First stop, threads. Rust's standard library has a std::thread module that makes it easy to use threads. Along with std::sync::mpsc (multi-producer-single-consumer) for message passing, it's easy to parallelize the problem and then return results.

use rand::Rng;
use std::sync::mpsc;
use std::thread;

struct Message {
    points_inside_circle: u64,
    total_points: u64,
}

fn main() {
    let num_tasks = 10;

    let (tx, rx) = mpsc::channel::<Message>();

    for _ in 0..num_tasks {
        let tx = tx.clone();

        thread::spawn(move || {
            let mut rng = rand::thread_rng();
            let total_points = 10_000_000;
            let mut points_inside_circle = 0;

            for _ in 0..total_points {
                let x: f64 = rng.gen();
                let y: f64 = rng.gen();

                if x * x + y * y <= 1.0 {
                    points_inside_circle += 1;
                }
            }

            let message = Message {
                points_inside_circle,
                total_points,
            };
            tx.send(message).expect("failed to send result")
        });
    }

    let mut total_points = 0;
    let mut points_inside_circle = 0;

    for _ in 0..num_tasks {
        let result = rx.recv().expect("failed to receive message");
        points_inside_circle += result.points_inside_circle;
        total_points += result.total_points;
    }

    let pi_estimate = 4.0 * (points_inside_circle as f64) / (total_points as f64);
    println!(
        "Estimated Pi = {}, from {} total points",
        pi_estimate, total_points
    );
}

Rayon

On closer glance, the above code is doing map-reduce. It is also using lots of mutable state.
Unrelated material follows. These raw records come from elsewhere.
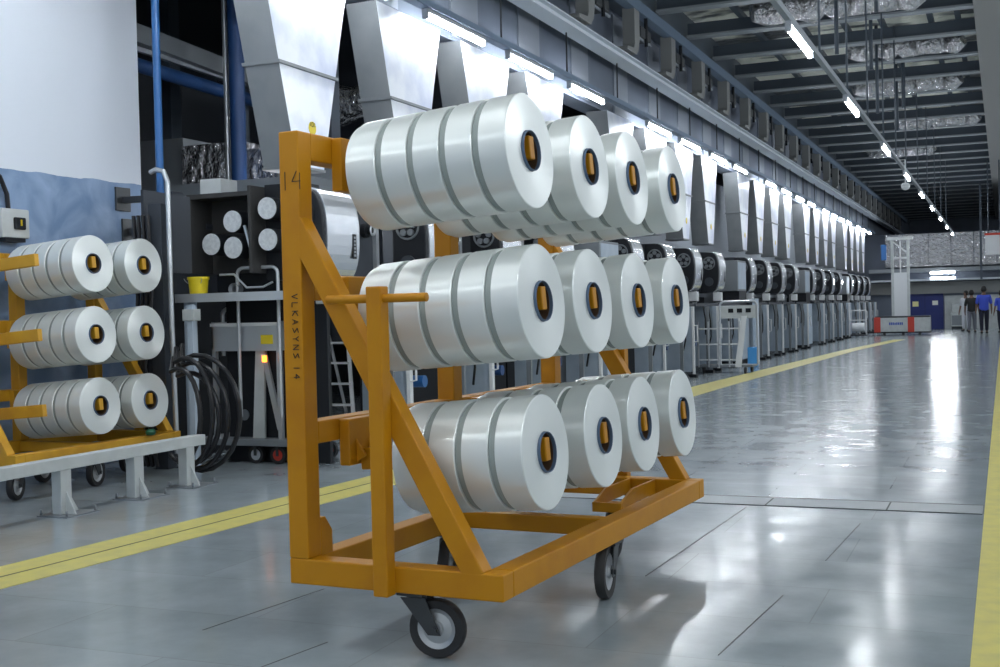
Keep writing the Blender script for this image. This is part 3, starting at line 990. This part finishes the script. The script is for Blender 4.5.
# ================================================================== ROOF STEEL
rg = thing('roof_girder', 'long grey roof girder at the upper right running down the hall', 'girder', (0, 0, 0))
MB().box(-0.42, 0.05, 4, 83.9, 6.44, 6.50).obj('bottom_flange', M_brack, rg)
MB().box(-0.22, -0.15, 4, 83.9, 6.50, 6.9).obj('web', M_flange, rg)
MB().box(-0.40, 0.03, 4, 83.9, 6.9, 6.95).obj('top_flange', M_beam, rg)
for y in [6 + 2.25 * k for k in range(34)]:
    MB().box(-0.40, 0.03, y, y + 0.03, 6.5, 6.9).obj('stiffener', M_flange, rg)


def roofbeam():
    t = thing('roof_beam', '', 'beam', (0, 0, 0), 0, 'dark roof beams across the hall')
    MB().box(-5.6, -0.42, -0.04, 0.04, 6.56, 6.80).obj('web', M_beam, t)
    MB().box(-5.6, -0.42, -0.13, 0.13, 6.52, 6.56).obj('bottom_flange', M_flange, t)
    MB().box(0.05, 6, -0.04, 0.04, 6.56, 6.80).obj('web', M_beam, t)
    return t


prb = roofbeam()
for i in range(33):
    o = prb if i == 0 else dup(prb)
    o.location.y = 9.7 + 2.24 * i
    o['label'] = 'dark steel roof beam crossing the hall, %s' % (ORD[i] + ' from the camera' if i < 30 else ('third from the far wall', 'second from the far wall', 'nearest the far wall')[i - 30]) 
# purlins running lengthwise above the beams
for i, x in enumerate((-4.6, -3.7, -2.9, -2.2, -1.3, -0.8)):
    o = MB().box(x, x + 0.10, 8, 83.9, 6.80, 6.90).obj('roof_purlin', M_beam)
    tag(o, 'dark roof purlin running lengthwise above the beams, %s from the left' % ORD[i], 'purlin', 'roof purlins')
# hanging pipes and cable drops
for i, (x, y, z0) in enumerate(((-2.6, 21.5, 5.6), (-2.25, 23.8, 5.7), (-2.35, 26.0, 5.2), (-2.0, 28.2, 5.6), (-2.3, 30.4, 5.4), (-1.8, 20.0, 5.9))):
    o = MB().tube([(x, y, z0), (x, y, 7.0)], 0.035, 8).obj('drop_pipe', M_beam)
    tag(o, 'dark vertical drop pipe hanging among the roof beams, %s from the camera' % ORD[i if i < 5 else 0] if i < 5 else 'dark vertical drop pipe hanging left of the brightest roof foil', 'pipe', 'drop pipes under the roof')
# foil wrapped ducts lying on the purlins
for i, (x0, x1, y, r) in enumerate(((-4.2, -1.2, 22.3, 0.34), (-3.0, -0.7, 26.9, 0.26), (-3.4, -0.9, 31.4, 0.3), (-2.9, -0.6, 38.0, 0.3), (-4.4, -2.2, 45.0, 0.3))):
    n = 14
    pts = [(x0 + (x1 - x0) * k / n, y + 0.1 * math.sin(k * 1.7), 6.68 + 0.04 * math.sin(k * 2.3)) for k in range(n + 1)]
    o = MB().tube(pts, [0.85 * r * (0.6 if k in (0, n) else 0.9 + 0.12 * math.sin(k * 2.9)) for k in range(n + 1)], 14).obj('foil_duct', M_foil)
    tag(o, 'sagging foil wrapped insulation between roof beams, %s from the camera' % ORD[i], 'insulation', 'foil insulation under the roof')

# camera dome and hanging lamp near aisle lights
for i, (x, y, z) in enumerate(((-1.80, 25.6, 3.60),)):
    t = thing('dome_lamp', 'small round white lamp dome hanging below the aisle lights', 'lamp', (x, y, z))
    MB().lathe([(0, -0.06), (0.05, -0.045), (0.085, 0.0), (0.09, 0.05), (0.06, 0.09), (0, 0.10)], 24).obj('dome', M_white, t, sharp=0.5)
    MB().tube([(0, 0, 0.10), (0, 0, 0.56), (-0.15, 0, 0.56)], 0.014, 8).obj('rod', M_white, t)

# ================================================================== DARK RECESS UPPER LEFT: pipes, beams, ducts
tag(MB().bar((-8.3, 9.3, 4.30), (-8.3, 13.9, 4.06), 0.22, 0.19).obj('steel_channel', M_mgrey), 'grey steel channel crossing the dark recess behind the blue pipe', 'beam')
tag(MB().bar((-8.3, 9.3, 4.15), (-8.3, 13.9, 4.02), 0.05, 0.05).obj('thin_conduit', M_flange), 'thin pale conduit under the grey steel channel, upper left recess', 'conduit')
tag(MB().tube([(-8.3, 9.3, 3.98), (-8.3, 13.9, 3.86)], 0.075, 14).obj('cross_pipe', M_bluedk), 'dark blue pipe crossing the recess below the grey channel', 'pipe')
tag(MB().tube([(-7.66, 11.0, 2.6), (-7.66, 11.0, 6.5)], 0.085, 16).obj('blue_column', M_bluedk), 'thick dark blue vertical pipe left of the first air duct', 'pipe')
tag(MB().tube([(-7.80, 11.0, 2.6), (-7.80, 11.0, 6.5)], 0.03, 12).obj('slim_pipe', M_alu), 'slim pale pipe hugging the thick blue vertical pipe', 'pipe')
for i, (x, wd) in enumerate(((-8.6, 0.2), (-7.4, 0.26), (-9.6, 0.2))):
    tag(MB().box(x, x + wd, 12.1, 12.3, 2.5, 7.0).obj('dark_column', M_beam), 'dark steel column in the recess, %s' % ('behind the thin blue pipe', 'right of the thick blue pipe', 'far left beside the wall')[i], 'column', 'dark columns in the recess')
fd = thing('foil_clad_duct', 'box duct clad in crumpled silver foil behind the roller box', 'duct', (0, 11.2, 0))
MB().box(-9.4, -8.55, 0, 0.8, 2.66, 3.35).obj('plain_section', M_mgrey, fd)
MB().box(-8.55, -7.75, -0.03, 0.8, 2.68, 3.25).obj('foil_section', M_foil, fd)
MB().box(-7.75, -7.30, -0.03, 0.8, 2.68, 3.15).obj('foil_collar', M_foil, fd)
MB().box(-7.30, -6.2, 0, 0.8, 2.68, 3.05).obj('grey_section', M_mgrey, fd)
tag(MB().box(-9.4, -6.2, 10.0, 11.0, 2.52, 2.66).obj('ledge', M_mgrey), 'flat grey platform ledge under the foil clad duct', 'ledge')
for i, (x, y, z) in enumerate(((-8.3, 13.2, 4.2), (-7.6, 13.4, 4.0), (-9.0, 13.3, 4.4))):
    pts = [(x - 0.5 + 0.2 * k, y, z + 0.06 * math.sin(k * 2)) for k in range(6)]
    tag(MB().tube(pts, [0.1, 0.22, 0.26, 0.2, 0.24, 0.1], 12).obj('foil_bundle', M_foil), 'crumpled foil insulation in the dark recess, %s' % ('in the middle', 'rightmost of three', 'leftmost of three')[i], 'insulation', 'foil bundles in the recess')
struct(MB().box(-8.9, -6.3, 13.9, 14.0, 0.9, 7.0).obj('wall_recess', M_dark))


t = dup(pt2)  # hidden lamp added to brighten the ladder and the recess
t.location = (-7.05, 10.1, 2.44)
t['label'] = 'added strip light hidden in the machine recess behind the curved silver cover'
t['group'] = 'added recess light'

# ================================================================== SILVER CARTS, LADDER
def bent_frame(x0, x1, y, z0, z1, r=0.05, rad=0.017):
    pts = [(x0, y, z0)] + [(a, y, b) for a, b in arc(x0 + r, z1 - r, r, PI, PI / 2, 5)] + [(a, y, b) for a, b in arc(x1 - r, z1 - r, r, PI / 2, 0, 5)] + [(x1, y, z0)]
    return MB().tube(pts, rad, 10)


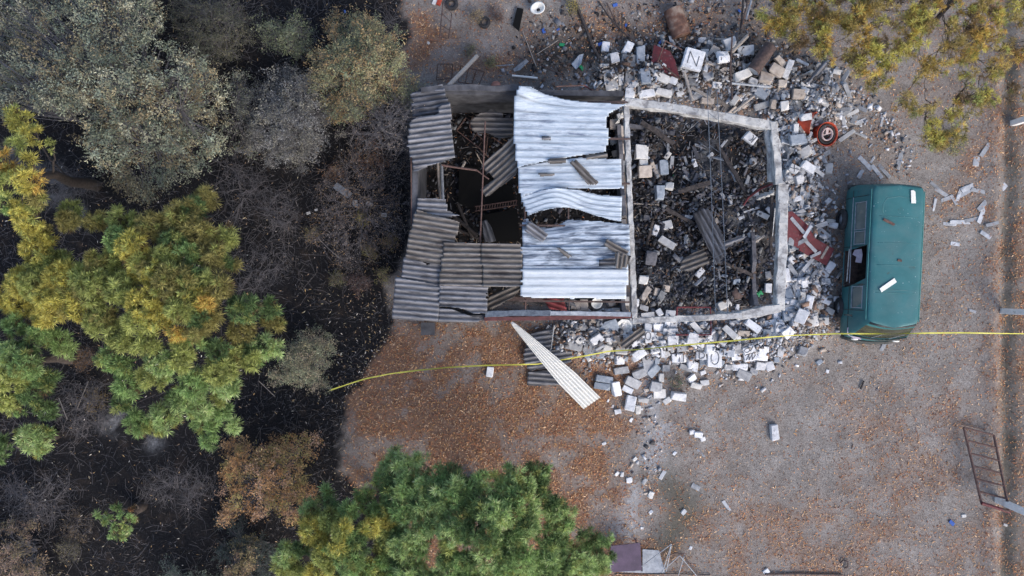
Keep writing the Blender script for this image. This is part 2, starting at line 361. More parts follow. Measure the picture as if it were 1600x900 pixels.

Rust has support for doing functional programming, which means it has map and reduce functions! Let's use them instead.

I also chose to use Rayon, a data-parallelism library for Rust - since it had been on my list of things to play around with for a while.

Rayon introduces into_par_iter to replace std-lib into_iter, plus a map_init function, which is perfect for this problem. It allows us to initialize each underlying thread managed by the library with a value, and then map over the values in parallel.

In our case, since we're using rand::thread_rng(), we can use map_init to initialize each thread with a random number generator. This randon number generator uses thread-local state, so we don't want to share it across multiple threads.

use rand::Rng;
use rayon::prelude::*;

fn main() {
    let total_points = 1_000_000_000;
    let points_inside_circle = (0..total_points)
        .into_par_iter()
        .map_init(
            || rand::thread_rng(),
            |rng, _| {
                let x: f64 = rng.gen();
                let y: f64 = rng.gen();
                if x * x + y * y <= 1.0 {
                    1
                } else {
                    0
                }
            },
        )
        .reduce(|| 0, |a, b| a + b);

    let pi_estimate = 4.0 * (points_inside_circle as f64) / (total_points as f64);
    println!(
        "Estimated Pi = {}, from {} total points",
        pi_estimate, total_points
    );
}

This code is now much cleaner, using functional programming and Rayon.

I look forward to doing more simulations in Rust in the future!